Work required >> In the data below, find every line with the string "scene" and pull it out.

--- BEGIN ---

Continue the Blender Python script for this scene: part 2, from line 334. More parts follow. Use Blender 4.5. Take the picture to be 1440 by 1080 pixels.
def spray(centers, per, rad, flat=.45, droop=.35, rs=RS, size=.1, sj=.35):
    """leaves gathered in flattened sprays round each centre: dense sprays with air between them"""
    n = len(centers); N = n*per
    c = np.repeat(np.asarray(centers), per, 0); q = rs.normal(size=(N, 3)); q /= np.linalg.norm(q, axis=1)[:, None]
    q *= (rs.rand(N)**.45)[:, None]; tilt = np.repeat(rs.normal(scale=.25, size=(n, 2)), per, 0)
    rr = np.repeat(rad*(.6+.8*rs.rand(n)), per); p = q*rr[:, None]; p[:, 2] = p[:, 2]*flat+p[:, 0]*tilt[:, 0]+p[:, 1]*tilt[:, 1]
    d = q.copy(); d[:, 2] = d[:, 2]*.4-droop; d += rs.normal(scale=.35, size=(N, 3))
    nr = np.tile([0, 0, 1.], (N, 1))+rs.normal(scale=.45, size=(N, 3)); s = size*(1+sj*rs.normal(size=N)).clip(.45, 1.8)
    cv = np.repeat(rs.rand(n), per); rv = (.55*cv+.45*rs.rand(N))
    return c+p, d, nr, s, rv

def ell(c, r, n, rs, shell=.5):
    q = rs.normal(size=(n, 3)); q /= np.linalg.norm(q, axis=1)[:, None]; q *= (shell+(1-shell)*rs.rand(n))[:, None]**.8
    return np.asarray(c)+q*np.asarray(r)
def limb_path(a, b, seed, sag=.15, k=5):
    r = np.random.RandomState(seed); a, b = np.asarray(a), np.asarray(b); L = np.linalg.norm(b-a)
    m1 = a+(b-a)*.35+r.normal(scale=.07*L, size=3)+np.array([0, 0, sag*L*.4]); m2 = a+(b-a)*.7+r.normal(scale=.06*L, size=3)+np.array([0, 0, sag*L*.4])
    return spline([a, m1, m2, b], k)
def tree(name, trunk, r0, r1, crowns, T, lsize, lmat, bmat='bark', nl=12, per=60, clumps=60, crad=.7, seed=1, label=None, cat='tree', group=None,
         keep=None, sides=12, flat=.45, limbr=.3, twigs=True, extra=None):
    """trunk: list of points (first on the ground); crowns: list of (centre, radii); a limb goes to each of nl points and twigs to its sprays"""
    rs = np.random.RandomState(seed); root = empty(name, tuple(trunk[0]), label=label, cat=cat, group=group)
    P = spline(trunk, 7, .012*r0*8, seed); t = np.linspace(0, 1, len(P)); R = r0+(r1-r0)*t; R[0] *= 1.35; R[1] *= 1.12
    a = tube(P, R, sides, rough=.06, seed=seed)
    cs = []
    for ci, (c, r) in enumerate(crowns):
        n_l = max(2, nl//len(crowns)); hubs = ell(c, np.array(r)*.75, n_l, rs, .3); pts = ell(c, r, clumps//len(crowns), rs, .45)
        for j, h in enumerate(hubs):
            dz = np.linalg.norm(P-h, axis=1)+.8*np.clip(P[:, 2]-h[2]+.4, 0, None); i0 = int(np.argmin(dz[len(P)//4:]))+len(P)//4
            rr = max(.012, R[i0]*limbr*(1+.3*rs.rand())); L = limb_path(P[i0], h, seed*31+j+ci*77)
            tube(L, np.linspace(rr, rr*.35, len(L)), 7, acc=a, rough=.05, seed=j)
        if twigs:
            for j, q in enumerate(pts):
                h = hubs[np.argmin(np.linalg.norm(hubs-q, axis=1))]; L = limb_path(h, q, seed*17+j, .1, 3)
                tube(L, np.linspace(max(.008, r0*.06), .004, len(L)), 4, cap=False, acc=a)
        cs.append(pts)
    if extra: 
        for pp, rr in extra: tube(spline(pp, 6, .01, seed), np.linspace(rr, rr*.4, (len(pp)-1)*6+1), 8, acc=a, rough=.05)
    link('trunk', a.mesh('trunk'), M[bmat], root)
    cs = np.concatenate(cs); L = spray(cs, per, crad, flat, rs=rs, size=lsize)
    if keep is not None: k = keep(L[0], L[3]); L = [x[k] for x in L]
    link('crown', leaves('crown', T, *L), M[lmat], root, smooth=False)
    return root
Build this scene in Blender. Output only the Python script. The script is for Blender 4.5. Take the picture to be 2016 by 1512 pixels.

--- END ---

Complete output >>
Continue the Blender Python script for this scene: part 2, from line 334. More parts follow. Use Blender 4.5. Take the picture to be 1440 by 1080 pixels.
Build this scene in Blender. Output only the Python script. The script is for Blender 4.5. Take the picture to be 2016 by 1512 pixels.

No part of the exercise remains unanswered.